DaD e insegnamento, com’è cambiata la scuola

DaD e insegnamento. Com’è cambiato il modo di fare scuola. A parlarne la professoressa Schipani. Ho deciso di intervistare la professoressa Schipani sul tema dad, per scoprire i vari cambiamenti da parte però di chi insegna.
Com’è cambiata la scuola con la DaD?
“C’è stata una rivoluzione digitale. In generale in alcune scuole dove gli strumenti digitali non si utilizzavano assolutamente, ciò ha ovviamente prodotto grande difficoltà nei docenti non pronti a questa novità e consequenzialmente negli studenti. Nella nostra scuola viviamo una
situazione diversa, essendo già pronti in questo campo. Questa è stata la differenza fondamentale. Un’altra è ovviamente la mancanza di contatto, fondamentale nella didattica per coinvolgere gli studenti anche emotivamente ed interessarli”.
Come è stata l’organizzazione generale di questa dad?
La mia esperienza è limitata alla mia scuola. Parlando anche con altri, però, ho notato che un po’ tutti hanno cercato di limitare l’orario, perché non è possibile passare sei ore continuativamente davanti ad un computer, visto che il livello di attenzione inevitabilmente cala. Nonostante si cerchi di coinvolgere gli alunni il più possibile, le sei unità orarie pesano sempre e c’è anche la stanchezza dei docenti, costretti in posizioni, spesso, scomode davanti a un micro schermo. Si cerca comunque di riprodurre in Dad delle dinamiche che esistevano in presenza, come uno scambio di parole, ma ciò che risulta più difficile è il lavoro di gruppo.
Cosa è cambiato tra marzo e adesso?
“Adesso gli studenti vivono una maggiore incertezza, poiché a marzo eravamo in chiusura
dell’anno ed eravamo quasi “gasati” da questa situazione: cantavamo e battevamo le mani al
balcone, appendevamo le bandiere, ci sentivamo uniti. C’era, quindi, questa volontà di sostenerci reciprocamente per andare avanti e lo abbiamo fatto anche in modo positivo. Ora, invece, ci aspettavamo certo delle interruzioni, ma non di tornare a chiudere completamente le scuole. È inevitabile che in questa situazione gli studenti siano timorosi riguardo al ritorno in presenza. In una situazione generale che è la stessa di marzo, il rientro potrebbe significare
un ripiombare in dinamiche tradizionali. Adesso, né gli studenti né noi docenti sappiamo cosa succederà e ogni programmazione del lavoro deve essere continuamente rivisitata.

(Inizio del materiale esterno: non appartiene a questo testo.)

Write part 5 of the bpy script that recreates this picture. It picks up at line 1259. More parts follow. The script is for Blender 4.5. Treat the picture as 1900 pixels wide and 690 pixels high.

Che cosa succederà quando, dopo più di un anno, gli studenti si ritroveranno a tornare a scuola?
“Per chi ha lavorato nulla, e spero che questa esperienza servirà ai docenti per rivedere il modo di insegnare che non può ritornare ad essere quello tradizionale. Non si può ignorare che per un anno intero non sia stata fatta una lezione regolare. È anche vero che però si dovrà ricominciare a fare delle prove, come veniva fatto prima di marzo. Cosa capiterà? Certo chi non ha lavorato per nulla in questi mesi avrà ripercussioni negative, ma per chi si è dato da fare prima e continuerà a farlo non cambierà niente.